256. Wat nu uwe vraag betreft, — in het algemeen acht ik het altijd zeer wenschelijk, dat de kerkelijke huwelijksbevestiging terstond op de burgerlijke volge, en niet eerst eenige dagen later, op den Zondag, geschiedt. En in mijne pastorale practijk heb ik dan ook altijd getracht de menschen daartoe te bewegen. Natuurlijk dan toch ook even goed in het midden der gemeente, doordat de kerkeraad daarvoor een gemeentelijke samenkomst in de week bepaalt, en die Zondags te voren aan de gemeente bekend maakt.
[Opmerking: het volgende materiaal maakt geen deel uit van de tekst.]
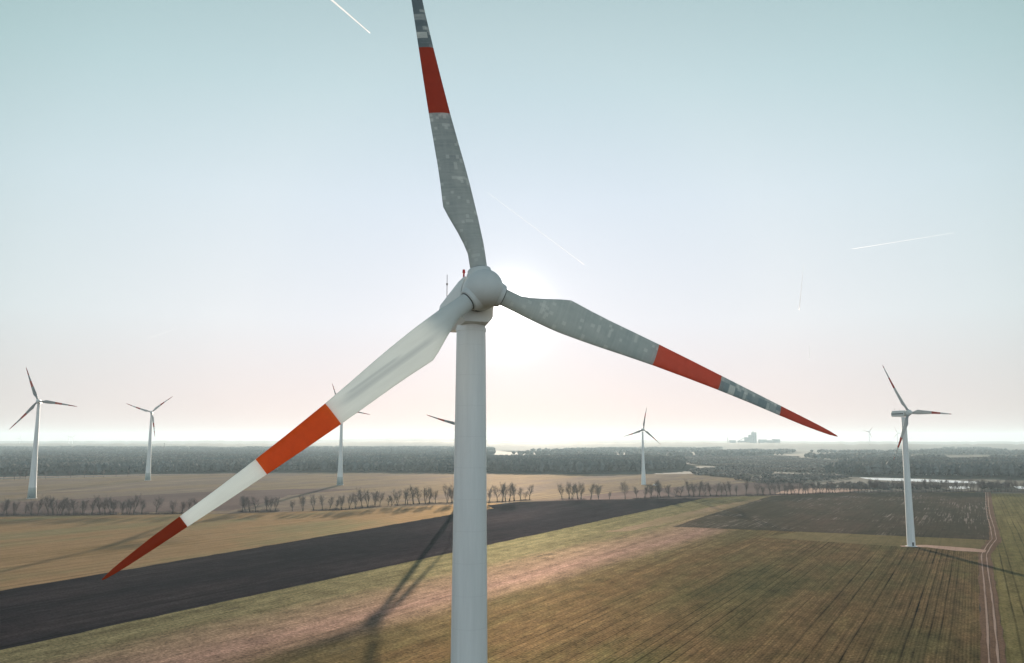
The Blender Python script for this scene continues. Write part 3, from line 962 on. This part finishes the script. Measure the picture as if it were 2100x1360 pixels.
def turbine(base, H, R, yaw, phase, d0, d1, label, group, over=4.2, tilt=R_(5.7), blades=('blade_far',) * 3, skews=(0, 0, 0), tmat='tower', chord=1.0, detail=1, nk=1.0, tower_prof=None, blabels=None, long_nac=False):
    """yaw: rotor normal is (sin yaw, -cos yaw). H is the hub height."""
    root = empty('wind_turbine', (base[0], base[1], 0.1))
    tag(root, label, 'wind turbine', group)
    k = R / 38.5 * nk
    nrm = Vector((math.sin(yaw) * math.cos(tilt), -math.cos(yaw) * math.cos(tilt), math.sin(tilt)))
    u = Vector((math.cos(yaw), math.sin(yaw), 0))
    v = nrm.cross(u)
    if v.z < 0: v = -v
    hub = Vector((math.sin(yaw) * over, -math.cos(yaw) * over, H))
    ztop = H - 2.45 * k - math.tan(tilt) * over * 0.6
    # tower
    tp = tower_prof or [(d0 / 2, 0.0), (d1 / 2, ztop)]
    prof = []
    for (ra, za), (rb, zb) in zip(tp[:-1], tp[1:]):
        st = max(1, int((zb - za) / 10))
        for j in range(st):
            t = j / st
            prof.append((ra + (rb - ra) * t, za + (zb - za) * t))
    prof.append(tp[-1])
    if detail > 1:   # flange rings
        prof2 = []
        for (ra, za) in prof:
            prof2.append((ra, za))
        prof = prof2[:-1] + [(d1 / 2, ztop - 0.62), (d1 / 2 + 0.05, ztop - 0.6), (d1 / 2 + 0.05, ztop - 0.3), (d1 / 2 - 0.02, ztop - 0.28), (d1 / 2 - 0.02, ztop)]
    tw = lathe(prof, 64 if detail > 1 else 24).build('tower', M[tmat], root, smooth=False)
    sharp(tw, 40)
    fo = lathe([(d0 / 2 + 1.2, -0.4), (d0 / 2 + 1.2, 0.15), (d0 / 2 + 0.9, 0.25)], 32).build('foundation', M['nac'], root)
    dm = MB(); dm.box((0, -d0 / 2 + 0.05, 1.6), (1.0, 0.25, 2.2)); dm.build('door', M['dark_gap'], tw)
    # nacelle: lofted along its axis (local +X towards the hub)
    nm = MB()
    secs = [(2.15, 1.45, 1.55, 0.55, -2.15, 1.1), (2.2, 1.62, 1.9, 0.75, -2.35, 1.2), (1.2, 1.75, 2.05, 0.9, -2.5, 1.1), (-1.0, 1.8, 2.0, 0.75, -2.75, 1.05), (-4.5, 1.8, 1.65, 0.35, -2.6, 0.95), (-6.8, 1.72, 1.35, 0.15, -2.1, 0.85), (-7.4, 1.5, 0.95, 0.0, -1.5, 0.8)]
    if long_nac:
        secs = [(2.2, 1.5, 1.5, 0.9, -1.9, 1.3), (1.5, 1.75, 1.75, 1.1, -2.1, 1.5), (-3.0, 1.8, 1.75, 1.1, -2.15, 1.5), (-8.2, 1.75, 1.6, 1.0, -2.0, 1.5), (-8.6, 1.6, 1.3, 0.8, -1.4, 1.3)]
    prev = None
    for (a, wdt, top, sh, bot, rw) in secs:
        pts = [(a, -rw, top), (a, -wdt * .93, sh + 0.35), (a, -wdt, sh - 0.2), (a, -wdt * 0.97, bot + 0.5), (a, -wdt * 0.7, bot), (a, wdt * 0.7, bot), (a, wdt * 0.97, bot + 0.5), (a, wdt, sh - 0.2), (a, wdt * .93, sh + 0.35), (a, rw, top)]
        ring = nm.ring([(q[0] * k, q[1] * k, q[2] * k) for q in pts])
        if prev: nm.bridge(prev, ring)
        else: nm.cap(ring, True)
        prev = ring
    nm.cap(prev)
    nac = nm.build('nacelle', M['nac'], root)
    sharp(nac, 28)
    xa = Vector((math.sin(yaw), -math.cos(yaw), 0)); ya = Vector((0, 0, 1)).cross(xa)
    mN = Matrix((xa, ya, Vector((0, 0, 1)))).transposed().to_4x4()
    mN.translation = Vector((0, 0, H - math.tan(tilt) * over * 0.6))
    nac.matrix_local = mN
    if detail:
        vb = MB()
        for s_ in (-1, 1):
            vb.box(((-2.6 if not long_nac else -3.2) * k, s_ * 1.79 * k, (-0.75 if not long_nac else -0.3) * k), ((8.2 if not long_nac else 9.6) * k, 0.14 * k, (0.34 if not long_nac else 0.55) * k))
        vb.build('dark_gap', M['dark_gap' if detail == 1 else 'nac'], nac)  # dark strip colours in the ledge's shadow gap; near turbine keeps plain paint
        mm = MB()
        mm.tube((-5.8 * k, -1.1 * k, 1.3 * k), (-5.8 * k, -1.1 * k, 3.6 * k), .045, .03, 6); mm.tube((-5.8 * k, -1.1 * k, 2.5 * k), (-5.8 * k, -1.1 * k, 2.7 * k), .1, .1, 6)
        mm.build('antenna', M['metal'], nac)
        mm = MB(); mm.tube((-3.9 * k, 1.0 * k, 1.5 * k), (-3.9 * k, 1.0 * k, 3.0 * k), .04, .03, 6); mm.build('anemometer', M['metal'], nac)
    if detail > 1:
        bl = MB()
        bl.tube((0.9, -1.0, 1.9), (0.9, -1.0, 2.45), .09, .09, 8)
        bl.tube((0.9, -1.0, 2.45), (0.9, -1.0, 2.82), .15, .12, 10)
        bl.build('beacon', M['redlamp'], nac)
        rl = MB()
        for xx in (0.4, 1.0, 1.6):
            rl.tube((xx, -0.55, 1.9), (xx, -0.55, 2.45), .025, .025, 5); rl.tube((xx, .55, 1.9), (xx, .55, 2.45), .025, .025, 5)
        for yy in (-0.55, .55):
            rl.tube((0.4, yy, 2.43), (1.6, yy, 2.43), .022, .022, 5)
        rl.build('railing', M['metal'], nac)
        # dark joint ring between nacelle and hub
        jr = MB(); jr.tube((2.1, 0, -0.1), (2.55, 0, -0.05), 1.35, 1.35, 40); o_ = jr.build('joint', M['dark_gap'], nac, True); sharp(o_)
    # hub, local -Y towards the wind
    hp = [(0.2, -2.0), (0.8, -1.9), (1.3, -1.55), (1.6, -1.05), (1.74, -0.5), (1.78, 0.0), (1.78, 0.8), (1.7, 1.35), (1.5, 1.75)]
    hb = lathe([(r_ * k, h_ * k) for r_, h_ in hp], 48, 'Y').build('hub', M['hub'], root)
    sharp(hb, 30)
    mH = Matrix((u, -nrm, v)).transposed().to_4x4()
    if mH.to_3x3().determinant() < 0:
        mH = Matrix((-u, -nrm, v)).transposed().to_4x4()
    mH.translation = hub
    hb.matrix_local = mH
    iH = mH.inverted()
    for b in range(3):
        ph = phase + b * 2 * math.pi / 3
        d = u * math.sin(ph) + v * math.cos(ph)
        T = u * math.cos(ph) - v * math.sin(ph)
        mB = Matrix((T, -nrm, d)).transposed().to_4x4()
        mB.translation = hub
        bo = blade_mesh('blade', R, skews[b], M[blades[b]], chord=chord)
        sharp(bo, 50)
        part(bo, root, mB)
        if blabels: bo['label'] = blabels[b]
        if detail:
            cm = MB()
            rings = [(1.25, 0.6), (1.22, 1.2), (1.08, 1.86), (1.0, 1.94), (0.84, 1.95)]
            prev = None
            for r_, h_ in rings:
                ring = cm.ring([((-0.1 + r_ * math.cos(a)) * k, r_ * math.sin(a) * k, h_ * k) for a in [2 * math.pi * i / 40 for i in range(40)]])
                if prev: cm.bridge(prev, ring)
                prev = ring
            cm.cap(prev)
            if detail > 1:
                gr = MB(); gr.tube((-0.1, 0, 1.95), (-0.1, 0, 2.02), .86, .84, 40)
            co = cm.build('collar', M['hub'])
            sharp(co, 30)
            part(co, hb, iH @ mB)
            if detail > 1:
                part(gr.build('blade_seal', M['dark_gap'], None, False), root, mB)
    return root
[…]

Ik zie niet in, waarom dit in een geval van „gedwongen huwelijk” anders zou moeten zijn. Als de bevestiging en schuldbelijdenis in een gemeentelijke samenkomst wordt gedaan, is die toch precies even goed openbaar en kerkelijk, om het even of er veel of weinig menschen bij komen. De geheele gemeente kan er toch bij tegenwoordig zijn. En de waarschuwing is dan ook precies even sterk, als wanneer zij op Zondag geschiedde.

Indien zij geacht werd, alsdan scherper te zijn, zou ik daarin juist een grond ertegen vinden, want als iemand gezondigd heeft en tot schuldbelijdenis kwam, moet de kerk die schuldbelijding aannemende, dan niet erop uit zijn, den berouwhebbende publiek zooveel mogelijk ten toon te stellen. Eerder het tegendeel; om

|222|

welke reden oudtijds in onze Geref. kerken zulke schuldbelijding dan ook niet in het openbaar geschiedde. Niet, dat ik dat hier nu zou aanraden; maar in ieder geval kan hier de openbaarheid zelve dan ook volstaan.

Aan opzettelijke waarschuwing tegen de hier bedoelde zonde zult ge het, bij catechisatie, catechismusprediking enz., wel niet hebben laten ontbreken; en de ouderlingen ook niet bij huisbezoek, waar volwassen kinderen zijn en er aanleiding is tot waarschuwing.